* **Your objective**: Everything from the first line of the data through the line with "14); q.part('leveling_foot', DW);" is to be echoed exactly, minus the pictures.

* **Data provided**:
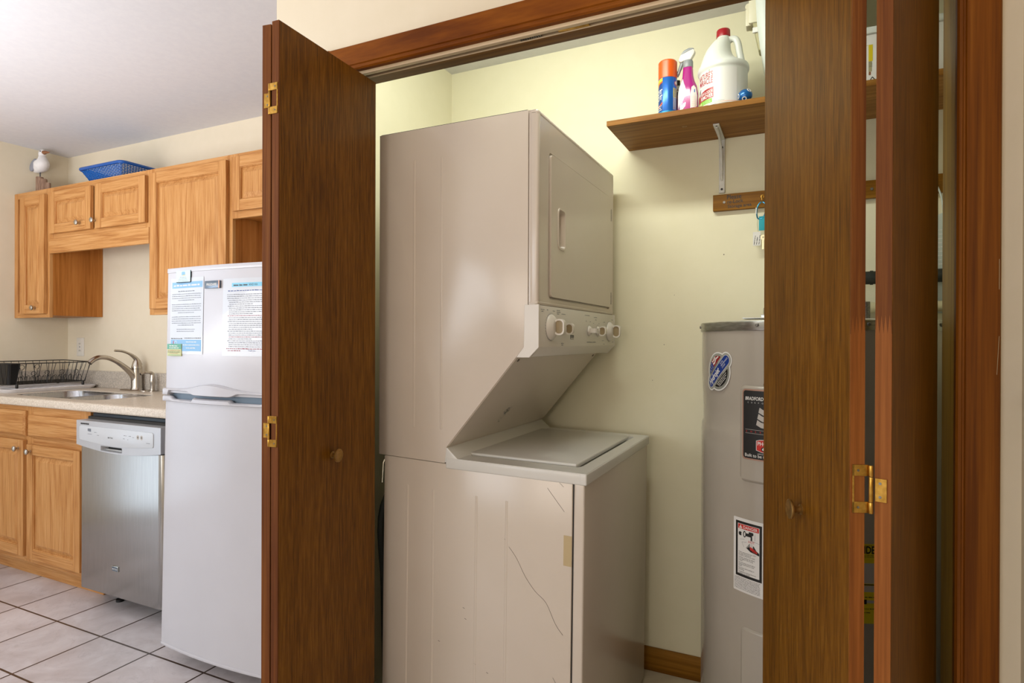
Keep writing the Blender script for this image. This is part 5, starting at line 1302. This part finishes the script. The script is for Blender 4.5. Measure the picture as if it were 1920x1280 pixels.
q = B(); q.lathe([(0, 0), (0.018, 0), (0.018, 0.012), (0.007, 0.014), (0.007, 0.105), (0, 0.105)], (-2.93, 1.80, 0), (0, 0, 1), 'black', 14); q.part('leveling_foot', DW); q = B(); q.lathe([(0, 0), (0.018, 0), (0.018, 0.012), (0.007, 0.014), (0.007, 0.105), (0, 0.105)], (-2.53, 1.80, 0), (0, 0, 1), 'black', 14); q.part('leveling_foot', DW)

# ------------------------------------------------------------------ refrigerator
FX0, FX1, FXC = -2.222, -1.632, -1.927
FR = thing('refrigerator', 'white top freezer refrigerator with papers stuck on the upper door', 'refrigerator', (FXC, 1.9, 0.0))
tl_ = lambda v: Vector((v.x, v.y + (v.z - 0.09) * 0.018, v.z))
def fy(x): return 1.518 - 0.018 * (1 - ((x - FXC) / 0.295) ** 2)
def plan(back=1.60, off=0.0, g=0.0):
    pts = []
    for k in range(25):
        x = FX0 + 0.010 + (FX1 - FX0 - 0.020) * k / 24; pts.append((x, fy(x) + 0.0 - off))
    for k in range(1, 7):
        t = math.radians(-90 + 90 * k / 6); pts.append((FX1 - 0.010 + 0.010 * math.cos(t), fy(FX1 - 0.01) - off + 0.010 + 0.010 * math.sin(t)))
    pts += [(FX1, back), (FX0, back)]
    for k in range(0, 6):
        t = math.radians(180 + 90 * k / 6); pts.append((FX0 + 0.010 + 0.010 * math.cos(t), fy(FX0 + 0.01) - off + 0.010 + 0.010 * math.sin(t)))
    return pts
q = B(); q.box((FX0 + 0.004, 1.612, 0.05), (FX1 - 0.004, 2.20, 1.512), 'fridge', 0.006, 3, tl_); q.box((FX0 + 0.03, 1.64, 0.0), (FX1 - 0.03, 2.19, 0.055), 'darkgap', 0, 1); q.part('cabinet', FR)
q = B(); q.prism(plan(), 'Z', 1.046, 1.503, 'fridge', xf=tl_); fd = q.part('freezer_door', FR, smooth=40)
q = B(); q.prism(plan(off=0.003), 'Z', 1.503, 1.522, 'fridge', 0.003, 2, tl_); q.part('top_trim', fd)
q = B(); q.prism(plan(), 'Z', 0.092, 1.022, 'fridge', xf=tl_); ld = q.part('lower_door', FR, smooth=40)
q = B(); q.prism(plan(off=0.003), 'Z', 0.080, 0.092, 'fridge', 0.003, 2, tl_); q.part('bottom_trim', ld)
q = B(); q.prism(plan(off=-0.016), 'Z', 1.0215, 1.0465, 'grey_gap', xf=tl_); q.part('door_gasket', FR, 'blue grey recess between doors')
# arched pull along the bottom of the freezer door


def band(parent, name, top_, bot_, out_, n=60):
    q = B(); loops = []
    for k in range(n + 1):
        t = k / n; x = FX0 + 0.001 + (FX1 - FX0 - 0.002) * t; y = fy(min(max(x, FX0 + 0.01), FX1 - 0.01)); zt2, zb2, o = top_(t), bot_(t), out_(t)
        loops.append([tl_(Vector((x, y + 0.004, zt2 + 0.001))), tl_(Vector((x, y - o * 0.55, zt2))), tl_(Vector((x, y - o, zt2 - 0.004))), tl_(Vector((x, y - o, zb2 + 0.002))), tl_(Vector((x, y - o * 0.8, zb2))), tl_(Vector((x, y + 0.03, zb2)))])
    q.loft(loops, 'fridge'); return q.part(name, parent, smooth=50)
sst = lambda a, b_, x: (lambda t: t * t * (3 - 2 * t))(min(1, max(0, (x - a) / (b_ - a))))
def top_a(t): return 1.062 + 0.024 * math.exp(-((t - 0.50) / 0.20) ** 2)
def bot_a(t):
    pocket = sst(0.055, 0.065, t) * (1 - sst(0.27, 0.36, t)) + sst(0.64, 0.73, t) * (1 - sst(0.935, 0.945, t))
    return 1.037 + 0.018 * min(1, pocket) + 0.006 * sst(0.3, 0.36, t) * (1 - sst(0.64, 0.70, t))
band(fd, 'door_handle', top_a, bot_a, lambda t: 0.010 + 0.012 * math.exp(-((t - 0.5) / 0.22) ** 2))
def top_b(t):
    pocket = sst(0.075, 0.11, t) * (1 - sst(0.325, 0.332, t)) + sst(0.66, 0.668, t) * (1 - sst(0.89, 0.925, t))
    return 1.034 - 0.0115 * min(1, pocket) - 0.003 * sst(0.33, 0.34, t) * (1 - sst(0.66, 0.67, t))
band(ld, 'door_handle', top_b, lambda t: 1.013, lambda t: 0.009 + 0.006 * math.exp(-((t - 0.5) / 0.3) ** 2))
def fpt(u, v, h): return tl_(Vector((u, fy(u) - 0.0006 - h, v)))
# badge
q = B(); q.box((-1.977, 1.4925, 1.4355), (-1.898, 1.503, 1.4635), 'slate', 0.002, 2, tl_); q.box((-1.903, 1.4915, 1.4355), (-1.897, 1.4925, 1.4635), 'copper', 0, 1, tl_); bg = q.part('brand_badge', fd)
c = Canvas(); c.text('FRIGIDAIRE', -1.9395, 1.4455, 0.0125, 'white', 0, 'CENTER', xs=0.84, bold=0.015); c.to(lambda u, v, h: tl_(Vector((u, 1.4922 - h, v)))).part('badge_print', bg, recalc=False)


def sheet(name, label, cat, build, loc):
    c = Canvas(); build(c)
    return c.to(lambda u, v, h: fpt(u, v, 0.001 + h), 0.02).top(name, label, cat, loc, 'sheets stuck on the freezer door', recalc=False)


def left_paper(c):
    x0, x1 = -2.192, -1.990; z0, z1 = 1.194, 1.481
    c.rr(x0, z0, x1, z1, 0.004, 'paper', 0)
    c.rect(x0 + 0.010, 1.443, x1 - 0.006, 1.466, 'skyblue', 1); c.greek(x0 + 0.020, x1 - 0.016, 1.4495, 0.011, 'white', 2)
    c.greek(x0 + 0.05, x1 - 0.05, 1.429, 0.0058, 'ink_soft', 1)
    y = 1.419
    for k in range(18):
        if k in (4, 9, 14): y -= 0.0080
        c.greek(x0 + 0.010, x1 - 0.012, y, 0.0044, 'ink_soft', 1, center=True, fill=(0.55 if k in (3, 8, 13) else 0.62 if k > 13 else 1.0)); y -= 0.0078
        if k == 15: break
    c.greek(x0 + 0.008, x0 + 0.082, 1.2505, 0.0050, 'ink', 1); c.greek(x0 + 0.092, x1 - 0.010, 1.2525, 0.0050, 'ink', 1)
    c.rect(x0 + 0.006, 1.205, x1 - 0.008, 1.2480, 'skyblue', 1)
    for k in range(3): c.greek(x0 + 0.085, x1 - 0.016, 1.238 - 0.0115 * k, 0.0055, 'white', 2, center=True, fill=0.6 if k != 1 else 1.0)
    c.rect(x0 + 0.022, 1.230, x0 + 0.026, 1.244, 'red', 2); c.ring(x0 + 0.040, 1.236, 0.008, 0.0018, 'white', 2)
sheet('notice_sheet', 'laminated white notice with blue header and footer on the freezer door', 'paper', left_paper, (-2.09, 1.52, 1.337))
def right_paper(c):
    x0, x1 = -1.886, -1.660; z0, z1 = 1.190, 1.468
    c.rr(x0, z0, x1, z1, 0.004, 'paper', 0)
    c.greek(x0 + 0.052, x0 + 0.118, 1.440, 0.0085, 'ink_grey', 2); c.text('AND HA', x0 + 0.124, 1.440, 0.0115, 'ink_grey', 2, xs=0.9); c.rect(x0 + 0.044, 1.437, x1 - 0.012, 1.4515, 'cyanlab', 1)
    c.greek(x0 + 0.026, x1 - 0.01, 1.4215, 0.0058, 'blue', 1)
    y = 1.4085
    for k in range(28):
        ind = 0.022 if k < 3 else (0.026 if k in (3, 6, 11, 14, 19, 24) else 0.032)
        c.greek(x0 + ind, x1 - 0.008, y, 0.0044, 'ink_soft' if k not in (11, 22) else 'maroon', 1, fill=0.6 if k in (5, 10, 18, 23) else 1.0)
        y -= 0.0069
    c.greek(x0 + 0.022, x1 - 0.008, 1.2145, 0.0055, 'maroon', 1); c.greek(x0 + 0.028, x0 + 0.09, 1.2075, 0.0055, 'maroon', 1); c.text('Thank you', x0 + 0.125, 1.2075, 0.008, 'blue', 1)
sheet('house_rules_sheet', 'plastic sleeved page of dense text right of the refrigerator badge', 'paper', right_paper, (-1.77, 1.51, 1.33))
q = B(); q.box((-2.143, 1.4990, 1.463), (-2.062, 1.5045, 1.5085), 'teal_dark', 0.001, 1, tl_); mg = q.top('refrigerator_magnet', 'pale blue rectangular magnet at the top edge of the notice sheet', 'magnet', (-2.10, 1.535, 1.486), 'magnets on the freezer door')
c = Canvas(); c.rect(-2.1425, 1.4655, -2.0635, 1.5085, 'mag_pale', 0); c.rr(-2.112, 1.490, -2.093, 1.504, 0.004, 'skyblue', 1); c.rect(-2.106, 1.4895, -2.090, 1.4915, 'yellow', 2)
for k in range(4): c.greek(-2.138, -2.068, 1.468 + 0.005 * k, 0.0022, 'ink_soft', 1, center=True, fill=0.8 - 0.1 * k)
c.to(lambda u, v, h: tl_(Vector((u, 1.4987 - h, v)))).part('magnet_print', mg, recalc=False)
q = B(); q.box((-2.192, 1.5025, 1.186), (-2.112, 1.5080, 1.232), 'mag_olive', 0.001, 1, tl_); mg = q.top('refrigerator_magnet', 'green and olive magnet over the lower left corner of the notice sheet', 'magnet', (-2.15, 1.532, 1.209), 'magnets on the freezer door')
c = Canvas(); c.rect(-2.192, 1.212, -2.112, 1.232, 'mag_green', 0)
for k in range(2): c.greek(-2.186, -2.120, 1.215 + 0.0075 * k, 0.0055, 'white', 1, center=True, fill=0.8)
c.greek(-2.188, -2.117, 1.2055, 0.0035, 'maroon', 1); c.greek(-2.188, -2.117, 1.2000, 0.0035, 'ink', 1); c.greek(-2.178, -2.130, 1.1955, 0.0030, 'maroon', 1); c.greek(-2.182, -2.117, 1.1890, 0.0032, 'mag_green', 1)
c.to(lambda u, v, h: tl_(Vector((u, 1.5022 - h, v)))).part('magnet_print', mg, recalc=False)

# ------------------------------------------------------------------ on top of the wall cabinets
CTZ = 2.1315
BS = thing('blue_basket', 'blue woven plastic basket on top of the short wall cabinet', 'basket', (-3.56, 2.19, CTZ))
ox0, ox1, oy0, oy1, zr = -3.762, -3.352, 2.058, 2.305, 2.222; ix0, ix1, iy0, iy1 = -3.665, -3.395, 2.092, 2.290
q = B(); q.tube([Vector((u, v, zr)) for u, v in rrect(ox0 + 0.008, oy0 + 0.008, ox1 - 0.008, oy1 - 0.002, 0.03, 6)], 0.0095, 'bluerim', 10, True); q.part('rim', BS)
q = B()
def wall_pt(side, t, s):
    a = {'f': ((ix0, iy0), (ix1, iy0), (ox0 + 0.015, oy0 + 0.015), (ox1 - 0.015, oy0 + 0.015)), 'r': ((ix1, iy0), (ix1, iy1), (ox1 - 0.015, oy0 + 0.015), (ox1 - 0.015, oy1 - 0.006)), 'b': ((ix1, iy1), (ix0, iy1), (ox1 - 0.015, oy1 - 0.006), (ox0 + 0.015, oy1 - 0.006)), 'l': ((ix0, iy1), (ix0, iy0), (ox0 + 0.015, oy1 - 0.006), (ox0 + 0.015, oy0 + 0.015))}[side]
    lo = Vector((a[0][0] + (a[1][0] - a[0][0]) * t, a[0][1] + (a[1][1] - a[0][1]) * t, CTZ + 0.003)); hi = Vector((a[2][0] + (a[3][0] - a[2][0]) * t, a[2][1] + (a[3][1] - a[2][1]) * t, zr))
    return lo + (hi - lo) * s
for side, nr in (('f', 22), ('r', 14), ('b', 22), ('l', 14)):
    nrm = {'f': Vector((0, -1, 0)), 'r': Vector((1, 0, 0)), 'b': Vector((0, 1, 0)), 'l': Vector((-1, 0, 0))}[side]
    for k in range(nr + 1): q.tube([wall_pt(side, k / nr, 0), wall_pt(side, k / nr, 1)], 0.0022, 'blueplastic', 5)
    for r_ in range(11):
        s_ = (r_ + 0.5) / 11
        q.tube([wall_pt(side, k / (nr * 2), s_) + nrm * (0.0028 * (1 if ((k // 2) + r_) % 2 else -1) * (1 if k % 2 == 0 else 0)) for k in range(nr * 2 + 1)], 0.0028, 'blueplastic', 5, flat=1.25)
q.box((ix0, iy0, CTZ + 0.0003), (ix1, iy1, CTZ + 0.004), 'blueplastic', 0.001); q.part('woven_body', BS)

GL = thing('seagull_figurine', 'carved white seagull figurine on driftwood pilings atop the corner cabinet', 'figurine', (-4.27, 2.14, CTZ))
gy = 2.14
q = B(); sp_ = smoothpath([(-4.376, gy, 2.300), (-4.345, gy, 2.305), (-4.310, gy, 2.314), (-4.283, gy, 2.327), (-4.268, gy, 2.345), (-4.266, gy, 2.366), (-4.269, gy, 2.385), (-4.268, gy, 2.402), (-4.262, gy, 2.416), (-4.256, gy, 2.422)], 5)
rr_ = [0.004, 0.015, 0.030, 0.041, 0.038, 0.026, 0.0190, 0.0205, 0.0150, 0.002]
rad = []
for k in range(len(sp_)):
    t = k / 5; i = min(int(t), len(rr_) - 2); rad.append(rr_[i] + (rr_[i + 1] - rr_[i]) * (t - i))
# body silhouette built from the tail to the head
q.tube(sp_, rad, 'gull', 20); q.part('bird_body', GL)
q = B(); q.tube([(-4.252, gy, 2.405), (-4.232, gy, 2.405), (-4.204, gy, 2.401), (-4.184, gy, 2.400)], [0.0125, 0.0095, 0.005, 0.001], 'beak', 12); q.part('beak', GL, 'brown beak')
for s_ in (-1, 1):
    q = B(); q.sphere((-4.318, gy + 0.024 * s_, 2.330), 0.03, 'gullgrey', (1.25, 0.42, 1.05), 18); q.xform(lambda v: Vector((v.x, v.y, v.z + (v.x + 4.318) * 0.55))); q.part('wing', GL, 'grey wing')
    q = B(); q.sphere((-4.259, gy + 0.0165 * s_, 2.411), 0.0035, 'ink', (1, 1, 1), 10); q.part('eye', GL, 'black eye')
q = B(); q.tube([(-4.292, gy, 2.25), (-4.292, gy, 2.305)], 0.0035, 'ink_grey', 8); q.part('support_rod', GL)
for (x, y, r_, h) in ((-4.296, gy, 0.021, 2.258), (-4.262, gy - 0.012, 0.018, 2.242), (-4.236, gy - 0.006, 0.017, 2.238), (-4.212, gy + 0.004, 0.014, 2.214)):
    q = B(); q.lathe([(0, CTZ + 0.0003), (r_, CTZ + 0.0003), (r_ * 0.98, h - 0.003), (r_ * 0.9, h), (0, h - 0.001)], (x, y, 0), (0, 0, 1), 'drift', 14); q.part('piling', GL)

* **Final result**:
Keep writing the Blender script for this image. This is part 5, starting at line 1302. This part finishes the script. The script is for Blender 4.5. Measure the picture as if it were 1920x1280 pixels.
q = B(); q.lathe([(0, 0), (0.018, 0), (0.018, 0.012), (0.007, 0.014), (0.007, 0.105), (0, 0.105)], (-2.93, 1.80, 0), (0, 0, 1), 'black', 14); q.part('leveling_foot', DW); q = B(); q.lathe([(0, 0), (0.018, 0), (0.018, 0.012), (0.007, 0.014), (0.007, 0.105), (0, 0.105)], (-2.53, 1.80, 0), (0, 0, 1), 'black', 14); q.part('leveling_foot', DW)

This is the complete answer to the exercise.